The problem. Reproduce each line of the material precisely.

Material.
● ● ● ●

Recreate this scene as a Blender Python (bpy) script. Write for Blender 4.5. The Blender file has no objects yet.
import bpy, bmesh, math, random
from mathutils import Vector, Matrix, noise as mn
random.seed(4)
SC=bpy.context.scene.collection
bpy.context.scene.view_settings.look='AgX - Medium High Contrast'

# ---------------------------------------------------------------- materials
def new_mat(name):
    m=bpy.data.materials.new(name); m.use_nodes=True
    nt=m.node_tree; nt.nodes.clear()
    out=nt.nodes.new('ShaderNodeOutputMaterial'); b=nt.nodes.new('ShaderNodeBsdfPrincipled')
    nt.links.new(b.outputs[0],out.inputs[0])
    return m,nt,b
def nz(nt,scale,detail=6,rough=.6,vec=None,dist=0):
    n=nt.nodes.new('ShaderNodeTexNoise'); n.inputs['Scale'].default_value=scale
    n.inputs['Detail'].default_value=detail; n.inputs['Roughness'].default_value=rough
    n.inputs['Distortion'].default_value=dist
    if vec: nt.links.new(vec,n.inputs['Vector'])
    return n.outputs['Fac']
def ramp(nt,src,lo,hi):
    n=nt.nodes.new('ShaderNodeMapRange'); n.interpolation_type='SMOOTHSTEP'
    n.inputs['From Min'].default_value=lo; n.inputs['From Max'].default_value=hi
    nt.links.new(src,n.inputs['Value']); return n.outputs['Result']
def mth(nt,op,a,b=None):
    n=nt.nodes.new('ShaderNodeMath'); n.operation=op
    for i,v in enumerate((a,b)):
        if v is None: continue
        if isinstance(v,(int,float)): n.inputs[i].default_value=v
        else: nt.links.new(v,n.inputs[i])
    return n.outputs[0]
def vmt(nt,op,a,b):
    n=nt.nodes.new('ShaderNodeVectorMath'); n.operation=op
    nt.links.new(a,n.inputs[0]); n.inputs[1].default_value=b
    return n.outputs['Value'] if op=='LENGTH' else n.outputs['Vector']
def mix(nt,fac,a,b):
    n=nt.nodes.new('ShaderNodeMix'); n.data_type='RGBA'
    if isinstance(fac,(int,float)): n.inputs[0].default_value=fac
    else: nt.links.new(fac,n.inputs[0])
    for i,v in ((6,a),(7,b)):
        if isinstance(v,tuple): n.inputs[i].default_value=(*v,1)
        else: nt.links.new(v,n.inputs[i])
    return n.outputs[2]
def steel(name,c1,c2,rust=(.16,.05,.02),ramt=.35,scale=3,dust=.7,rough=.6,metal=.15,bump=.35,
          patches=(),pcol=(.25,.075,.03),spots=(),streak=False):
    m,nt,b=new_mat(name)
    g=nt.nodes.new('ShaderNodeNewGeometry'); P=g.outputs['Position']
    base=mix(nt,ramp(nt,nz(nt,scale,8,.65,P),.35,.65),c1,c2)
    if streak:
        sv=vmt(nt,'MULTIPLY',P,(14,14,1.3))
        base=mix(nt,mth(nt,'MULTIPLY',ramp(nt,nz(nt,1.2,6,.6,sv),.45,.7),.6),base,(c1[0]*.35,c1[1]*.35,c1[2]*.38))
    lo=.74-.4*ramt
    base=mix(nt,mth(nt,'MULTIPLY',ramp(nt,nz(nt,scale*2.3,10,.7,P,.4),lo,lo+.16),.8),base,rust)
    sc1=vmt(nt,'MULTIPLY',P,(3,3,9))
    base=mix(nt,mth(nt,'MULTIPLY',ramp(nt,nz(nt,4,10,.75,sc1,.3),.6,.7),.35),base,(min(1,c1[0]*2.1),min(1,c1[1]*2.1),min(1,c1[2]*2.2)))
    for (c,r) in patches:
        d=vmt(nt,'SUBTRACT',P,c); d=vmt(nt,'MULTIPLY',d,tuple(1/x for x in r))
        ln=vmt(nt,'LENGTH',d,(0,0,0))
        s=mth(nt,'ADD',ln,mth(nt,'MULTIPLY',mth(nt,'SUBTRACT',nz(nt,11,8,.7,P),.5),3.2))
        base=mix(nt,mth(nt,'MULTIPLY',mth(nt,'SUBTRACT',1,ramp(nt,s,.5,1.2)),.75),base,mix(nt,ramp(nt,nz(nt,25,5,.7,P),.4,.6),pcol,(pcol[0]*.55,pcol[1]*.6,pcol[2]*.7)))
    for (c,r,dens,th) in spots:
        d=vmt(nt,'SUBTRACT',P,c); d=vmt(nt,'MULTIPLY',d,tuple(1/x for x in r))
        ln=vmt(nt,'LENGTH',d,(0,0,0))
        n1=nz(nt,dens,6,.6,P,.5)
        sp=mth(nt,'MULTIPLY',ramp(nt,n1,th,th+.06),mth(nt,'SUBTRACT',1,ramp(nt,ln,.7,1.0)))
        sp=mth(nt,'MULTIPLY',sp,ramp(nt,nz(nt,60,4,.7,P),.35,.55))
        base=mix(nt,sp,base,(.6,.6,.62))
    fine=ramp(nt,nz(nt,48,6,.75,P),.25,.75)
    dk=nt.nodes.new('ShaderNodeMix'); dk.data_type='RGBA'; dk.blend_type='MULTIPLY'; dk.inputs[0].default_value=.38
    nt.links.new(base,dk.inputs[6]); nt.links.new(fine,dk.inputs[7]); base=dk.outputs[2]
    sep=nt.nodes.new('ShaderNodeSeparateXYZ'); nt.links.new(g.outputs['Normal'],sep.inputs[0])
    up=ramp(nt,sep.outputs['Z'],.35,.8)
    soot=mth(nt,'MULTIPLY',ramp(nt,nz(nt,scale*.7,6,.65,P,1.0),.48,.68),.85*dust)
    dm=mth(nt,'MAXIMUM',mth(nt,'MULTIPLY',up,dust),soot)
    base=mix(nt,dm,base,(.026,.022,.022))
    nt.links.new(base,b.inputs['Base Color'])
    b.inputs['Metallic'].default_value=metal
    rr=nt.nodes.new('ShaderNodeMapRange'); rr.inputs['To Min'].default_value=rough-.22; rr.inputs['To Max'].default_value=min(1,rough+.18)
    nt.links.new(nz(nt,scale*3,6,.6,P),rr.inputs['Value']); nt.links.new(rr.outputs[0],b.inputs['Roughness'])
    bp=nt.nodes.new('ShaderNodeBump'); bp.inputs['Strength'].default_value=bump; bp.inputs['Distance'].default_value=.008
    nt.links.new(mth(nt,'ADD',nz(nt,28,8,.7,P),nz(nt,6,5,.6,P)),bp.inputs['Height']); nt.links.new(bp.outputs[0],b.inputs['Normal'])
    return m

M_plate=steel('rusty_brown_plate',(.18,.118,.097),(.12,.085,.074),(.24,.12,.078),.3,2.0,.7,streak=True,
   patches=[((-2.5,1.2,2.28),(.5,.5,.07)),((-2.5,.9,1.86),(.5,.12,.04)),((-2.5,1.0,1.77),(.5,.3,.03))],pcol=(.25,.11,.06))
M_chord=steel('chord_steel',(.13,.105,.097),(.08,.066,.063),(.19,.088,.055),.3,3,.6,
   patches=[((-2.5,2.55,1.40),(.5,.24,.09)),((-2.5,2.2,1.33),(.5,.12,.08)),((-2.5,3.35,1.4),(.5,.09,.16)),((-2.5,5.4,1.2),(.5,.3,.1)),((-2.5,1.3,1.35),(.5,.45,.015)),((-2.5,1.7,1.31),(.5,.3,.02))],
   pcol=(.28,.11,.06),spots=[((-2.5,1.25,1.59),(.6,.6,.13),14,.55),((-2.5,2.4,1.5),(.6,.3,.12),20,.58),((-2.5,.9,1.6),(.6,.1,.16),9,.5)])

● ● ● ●

Final result.
Recreate this scene as a Blender Python (bpy) script. Write for Blender 4.5. The Blender file has no objects yet.
import bpy, bmesh, math, random
from mathutils import Vector, Matrix, noise as mn
random.seed(4)
SC=bpy.context.scene.collection
bpy.context.scene.view_settings.look='AgX - Medium High Contrast'

# ---------------------------------------------------------------- materials
def new_mat(name):
    m=bpy.data.materials.new(name); m.use_nodes=True
    nt=m.node_tree; nt.nodes.clear()
    out=nt.nodes.new('ShaderNodeOutputMaterial'); b=nt.nodes.new('ShaderNodeBsdfPrincipled')
    nt.links.new(b.outputs[0],out.inputs[0])
    return m,nt,b
def nz(nt,scale,detail=6,rough=.6,vec=None,dist=0):
    n=nt.nodes.new('ShaderNodeTexNoise'); n.inputs['Scale'].default_value=scale
    n.inputs['Detail'].default_value=detail; n.inputs['Roughness'].default_value=rough
    n.inputs['Distortion'].default_value=dist
    if vec: nt.links.new(vec,n.inputs['Vector'])
    return n.outputs['Fac']
def ramp(nt,src,lo,hi):
    n=nt.nodes.new('ShaderNodeMapRange'); n.interpolation_type='SMOOTHSTEP'
    n.inputs['From Min'].default_value=lo; n.inputs['From Max'].default_value=hi
    nt.links.new(src,n.inputs['Value']); return n.outputs['Result']
def mth(nt,op,a,b=None):
    n=nt.nodes.new('ShaderNodeMath'); n.operation=op
    for i,v in enumerate((a,b)):
        if v is None: continue
        if isinstance(v,(int,float)): n.inputs[i].default_value=v
        else: nt.links.new(v,n.inputs[i])
    return n.outputs[0]
def vmt(nt,op,a,b):
    n=nt.nodes.new('ShaderNodeVectorMath'); n.operation=op
    nt.links.new(a,n.inputs[0]); n.inputs[1].default_value=b
    return n.outputs['Value'] if op=='LENGTH' else n.outputs['Vector']
def mix(nt,fac,a,b):
    n=nt.nodes.new('ShaderNodeMix'); n.data_type='RGBA'
    if isinstance(fac,(int,float)): n.inputs[0].default_value=fac
    else: nt.links.new(fac,n.inputs[0])
    for i,v in ((6,a),(7,b)):
        if isinstance(v,tuple): n.inputs[i].default_value=(*v,1)
        else: nt.links.new(v,n.inputs[i])
    return n.outputs[2]
def steel(name,c1,c2,rust=(.16,.05,.02),ramt=.35,scale=3,dust=.7,rough=.6,metal=.15,bump=.35,
          patches=(),pcol=(.25,.075,.03),spots=(),streak=False):
    m,nt,b=new_mat(name)
    g=nt.nodes.new('ShaderNodeNewGeometry'); P=g.outputs['Position']
    base=mix(nt,ramp(nt,nz(nt,scale,8,.65,P),.35,.65),c1,c2)
    if streak:
        sv=vmt(nt,'MULTIPLY',P,(14,14,1.3))
        base=mix(nt,mth(nt,'MULTIPLY',ramp(nt,nz(nt,1.2,6,.6,sv),.45,.7),.6),base,(c1[0]*.35,c1[1]*.35,c1[2]*.38))
    lo=.74-.4*ramt
    base=mix(nt,mth(nt,'MULTIPLY',ramp(nt,nz(nt,scale*2.3,10,.7,P,.4),lo,lo+.16),.8),base,rust)
    sc1=vmt(nt,'MULTIPLY',P,(3,3,9))
    base=mix(nt,mth(nt,'MULTIPLY',ramp(nt,nz(nt,4,10,.75,sc1,.3),.6,.7),.35),base,(min(1,c1[0]*2.1),min(1,c1[1]*2.1),min(1,c1[2]*2.2)))
    for (c,r) in patches:
        d=vmt(nt,'SUBTRACT',P,c); d=vmt(nt,'MULTIPLY',d,tuple(1/x for x in r))
        ln=vmt(nt,'LENGTH',d,(0,0,0))
        s=mth(nt,'ADD',ln,mth(nt,'MULTIPLY',mth(nt,'SUBTRACT',nz(nt,11,8,.7,P),.5),3.2))
        base=mix(nt,mth(nt,'MULTIPLY',mth(nt,'SUBTRACT',1,ramp(nt,s,.5,1.2)),.75),base,mix(nt,ramp(nt,nz(nt,25,5,.7,P),.4,.6),pcol,(pcol[0]*.55,pcol[1]*.6,pcol[2]*.7)))
    for (c,r,dens,th) in spots:
        d=vmt(nt,'SUBTRACT',P,c); d=vmt(nt,'MULTIPLY',d,tuple(1/x for x in r))
        ln=vmt(nt,'LENGTH',d,(0,0,0))
        n1=nz(nt,dens,6,.6,P,.5)
        sp=mth(nt,'MULTIPLY',ramp(nt,n1,th,th+.06),mth(nt,'SUBTRACT',1,ramp(nt,ln,.7,1.0)))
        sp=mth(nt,'MULTIPLY',sp,ramp(nt,nz(nt,60,4,.7,P),.35,.55))
        base=mix(nt,sp,base,(.6,.6,.62))
    fine=ramp(nt,nz(nt,48,6,.75,P),.25,.75)
    dk=nt.nodes.new('ShaderNodeMix'); dk.data_type='RGBA'; dk.blend_type='MULTIPLY'; dk.inputs[0].default_value=.38
    nt.links.new(base,dk.inputs[6]); nt.links.new(fine,dk.inputs[7]); base=dk.outputs[2]
    sep=nt.nodes.new('ShaderNodeSeparateXYZ'); nt.links.new(g.outputs['Normal'],sep.inputs[0])
    up=ramp(nt,sep.outputs['Z'],.35,.8)
    soot=mth(nt,'MULTIPLY',ramp(nt,nz(nt,scale*.7,6,.65,P,1.0),.48,.68),.85*dust)
    dm=mth(nt,'MAXIMUM',mth(nt,'MULTIPLY',up,dust),soot)
    base=mix(nt,dm,base,(.026,.022,.022))
    nt.links.new(base,b.inputs['Base Color'])
    b.inputs['Metallic'].default_value=metal
    rr=nt.nodes.new('ShaderNodeMapRange'); rr.inputs['To Min'].default_value=rough-.22; rr.inputs['To Max'].default_value=min(1,rough+.18)
    nt.links.new(nz(nt,scale*3,6,.6,P),rr.inputs['Value']); nt.links.new(rr.outputs[0],b.inputs['Roughness'])
    bp=nt.nodes.new('ShaderNodeBump'); bp.inputs['Strength'].default_value=bump; bp.inputs['Distance'].default_value=.008
    nt.links.new(mth(nt,'ADD',nz(nt,28,8,.7,P),nz(nt,6,5,.6,P)),bp.inputs['Height']); nt.links.new(bp.outputs[0],b.inputs['Normal'])
    return m

M_plate=steel('rusty_brown_plate',(.18,.118,.097),(.12,.085,.074),(.24,.12,.078),.3,2.0,.7,streak=True,
   patches=[((-2.5,1.2,2.28),(.5,.5,.07)),((-2.5,.9,1.86),(.5,.12,.04)),((-2.5,1.0,1.77),(.5,.3,.03))],pcol=(.25,.11,.06))
M_chord=steel('chord_steel',(.13,.105,.097),(.08,.066,.063),(.19,.088,.055),.3,3,.6,
   patches=[((-2.5,2.55,1.40),(.5,.24,.09)),((-2.5,2.2,1.33),(.5,.12,.08)),((-2.5,3.35,1.4),(.5,.09,.16)),((-2.5,5.4,1.2),(.5,.3,.1)),((-2.5,1.3,1.35),(.5,.45,.015)),((-2.5,1.7,1.31),(.5,.3,.02))],
   pcol=(.28,.11,.06),spots=[((-2.5,1.25,1.59),(.6,.6,.13),14,.55),((-2.5,2.4,1.5),(.6,.3,.12),20,.58),((-2.5,.9,1.6),(.6,.1,.16),9,.5)])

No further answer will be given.